Dear wifey,
Semalam saat jalan pulang aku melihat bulan sabit. Langitnya tidak terlalu cerah, namun bulan nampak terlihat jelas. Saat mengingat langit aku jadi teringat beberapa momen.
Dulu saat kita belum menikah saat kita mulai sering telponan, pernah satu waktu aku telponan dengan wifey di tempat kos lama di sudirman sebelum aku memutuskan pindah kos agar bisa lebih dekat dengan (calon) wifey pada waktu itu. Aku menelpon di balkon sambil menatap langit. Pada waktu itu kita berbicara lama sekali. Mengobrol banyak hal. Terkadang sambil memuntir-muntir rambut dengan jari disertai muka merah jambu menikmati indahnya jatuh cinta yang tak akan pernah padam. Kemudian, sebelum wifey datang ke Singapura aku juga pernah melihat bulan purnama yang sangat sempurna. Setelah wifey sampai Singapura kita pun bercerita melihat bulan yang sama.

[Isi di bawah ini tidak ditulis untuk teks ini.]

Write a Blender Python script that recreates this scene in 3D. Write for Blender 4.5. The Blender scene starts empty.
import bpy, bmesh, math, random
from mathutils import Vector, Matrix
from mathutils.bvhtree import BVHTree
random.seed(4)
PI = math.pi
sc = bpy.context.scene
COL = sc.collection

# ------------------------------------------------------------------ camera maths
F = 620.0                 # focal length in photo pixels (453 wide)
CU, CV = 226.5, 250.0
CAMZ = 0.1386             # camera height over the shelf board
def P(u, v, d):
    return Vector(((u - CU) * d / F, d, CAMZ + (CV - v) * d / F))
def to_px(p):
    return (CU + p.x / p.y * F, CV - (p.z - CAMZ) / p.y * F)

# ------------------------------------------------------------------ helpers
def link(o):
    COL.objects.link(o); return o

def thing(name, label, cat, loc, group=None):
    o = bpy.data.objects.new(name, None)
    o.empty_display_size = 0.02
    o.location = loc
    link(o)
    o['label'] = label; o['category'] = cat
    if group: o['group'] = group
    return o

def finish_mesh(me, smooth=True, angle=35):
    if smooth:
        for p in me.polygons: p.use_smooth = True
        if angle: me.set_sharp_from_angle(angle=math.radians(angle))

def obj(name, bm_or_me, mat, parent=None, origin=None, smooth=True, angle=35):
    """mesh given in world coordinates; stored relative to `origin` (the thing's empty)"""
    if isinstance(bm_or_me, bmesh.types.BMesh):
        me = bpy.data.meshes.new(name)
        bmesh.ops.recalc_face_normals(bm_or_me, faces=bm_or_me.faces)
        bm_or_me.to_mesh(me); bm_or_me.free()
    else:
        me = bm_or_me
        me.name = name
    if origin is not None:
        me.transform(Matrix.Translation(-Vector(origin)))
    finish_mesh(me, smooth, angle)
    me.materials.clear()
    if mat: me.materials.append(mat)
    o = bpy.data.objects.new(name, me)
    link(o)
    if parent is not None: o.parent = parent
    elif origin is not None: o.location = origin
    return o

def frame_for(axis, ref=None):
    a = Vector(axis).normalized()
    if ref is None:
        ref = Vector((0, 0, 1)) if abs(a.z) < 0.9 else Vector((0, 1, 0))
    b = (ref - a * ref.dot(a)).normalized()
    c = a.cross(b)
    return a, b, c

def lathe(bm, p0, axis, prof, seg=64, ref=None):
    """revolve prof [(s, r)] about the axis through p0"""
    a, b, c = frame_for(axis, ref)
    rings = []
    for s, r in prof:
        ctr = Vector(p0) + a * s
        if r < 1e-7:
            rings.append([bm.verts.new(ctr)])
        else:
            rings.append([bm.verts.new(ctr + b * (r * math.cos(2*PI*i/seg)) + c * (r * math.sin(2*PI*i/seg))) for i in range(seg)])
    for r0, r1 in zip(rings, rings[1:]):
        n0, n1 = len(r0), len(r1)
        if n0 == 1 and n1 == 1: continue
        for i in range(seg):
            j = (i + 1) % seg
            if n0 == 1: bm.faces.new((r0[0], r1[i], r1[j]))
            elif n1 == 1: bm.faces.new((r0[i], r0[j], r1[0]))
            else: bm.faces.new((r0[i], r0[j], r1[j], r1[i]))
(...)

Lalu terakhir, pada waktu itu Yang terbaru adalah terakhir kali kita pulang ke Jonggol sebelum wifey berangkat ke Jerman. Pasti kamu ingat padda waktu itu seturun dari angkot dan jalan ke rumah lepas tengah malam, langit cerah sekali dan jutaan bintang berkelip-kelip sangat jelas dengan indah.
Dulu aku sering percaya jika kita merindukan seseorang pandanglah langit. Sebab jika dia merindukan kita juga mungkin dia juga akan menatap langit. Hanya saja saat dulu kita akan menatap langit yang sama. Sekarang tidak. Saat aku melihat bulan mungkin wifey melihat matahari yang agak terik. Saat aku melihat awan putih di siang yang cerah dan teringat Cloud and Sheep mungkin wifey sedang melihat bintang dari jendela kamar.
Langit terkadang menjadi representasi sebuah mimpi. Gantungkanlah mimpimu atau cita-citamu setinggi langit. Begitu kata orang banyak. Setelah menikah dengan wifey aku sering mendapat banyak tambahan motivasi atas mimpi-mimpiku meski sebenarnya aku sudah mendapat mimpi terbesarku: wifey. Wifey itu ibarat salah satu bintang terterang di langit yang cerah. Selalu memberi inspirasi dalam kelembutannya. Insipirasi tersebut selalu membuat aku akan berusaha menuju ke langit menggapai mimpiku yang lain.
Langit pun terkadang menjadi representasi tempat kita kembali. Ya kita memang akan kembali ke kubur. Namun bukankah orang yang baik akan masuk ke surga? Aku tak tahu surga di mana, namun sepertinya di atas sana. Tak terjangkau akal manusia yang terbatas. Salah satu doa yang mulai sering aku panjatkan adalah agar kelak, kita bisa bergandengan tangan saat masuk ke surga dan kita mempunyai kemampuan memberikan syafaat orang tua kita.
Tunggu aku di salah satu kota di Eropa beberapa bulan dari sekarang di mana kita akan bergandungan tangan berjalan bersama mendatangi tempat-tempat yang indah.
PS: I love you
Ditulis di Rabu pagi yang indah di dalam kamar kosong sendiri.